The virtue of “matching maturities” – matching one year loans to one year deposits and so on
– is a lesson taught in basic college finance classes.

And it is simple common sense.

But unfortunately, Saudi banks don’t do business that way.

But a bank with mismatched maturities is however bank an illiquid bank. (2)

Like all the planet’s banks, Saudi banks don’t match maturities and are thus illiquid,
i.e.,
they should be liquidated because they are fraudulent.

Ivo Cerckel
honestmoney@maktoob.com
http://twitter.com/ivocerckel/

NOTES

(1)
Deposits with Saudi banks rise to SR916 billion
Khalil Hanware | Arab News
Sunday 9 August 2009 (18 Sha`ban 1430)
JEDDAH
http://www.arabnews.com/?page=6§ion=0&article=125293&d=9&m=8&y=2009

(2)
Harry Browne, “The Economic Time Bomb”, New York, St Martin’s Press, 1989, p. 10
Many banks have a smaller net worth than you do.
If they tried to pay of all their depositors, they would have little money left/

Browne, pp. 49 – 50
A bank earns its living by taking money in from depositors, and lending the money to its customers
or investing it.
The bank’s gross profit is the difference between the interest it earns and the interest it
pays.

A bank’s assets are its cash holdings, its outstanding loans (the money owed to it by borrowers
and its investments.)
its main liabilities are its outstanding deposits - money it owes to its depositors.

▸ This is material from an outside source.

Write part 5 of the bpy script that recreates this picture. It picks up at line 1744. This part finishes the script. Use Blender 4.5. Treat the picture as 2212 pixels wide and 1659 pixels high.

Because banks generally can earn a greater return on loans than on investment,
it will lend out as much of its money as it dares.
a bank may tie up nearly all of its assets in loans – if it’s confident that only a few of its
depositors will want to withdraw their money on any day or in any short period.
A bank fails when it doesn’t have enough cash available to pay the depositors who want to
withdraw their money – even if the bank’s assets are worth enough money to pay everyone
eventually

Browne, p. 50
§ MATCHING MATURITIES

for a bank, LIQUIDITY is the key
the availability of enough cash (or assets that can be converted to cash immediately) to honour
all withdrawal requests

To be liquid, a bank doesn’t need to have all its money in the vault.
But it does need to arrange its loans and investments to allow for the promises that the bank has
made to its depositors.

Browne, p. 51
§ IN PRACTICE
The virtue of “matching maturities” – matching one year loans to one year deposits and so on
– is a lesson taught in basic college finance classes.
And it is simple common sense.

But unfortunately, American banks don’t do business that way
- this is done in order to increase banks’ profit margins

But a bank with MISMATCHED MATURITIES is an ILLIQUID bank.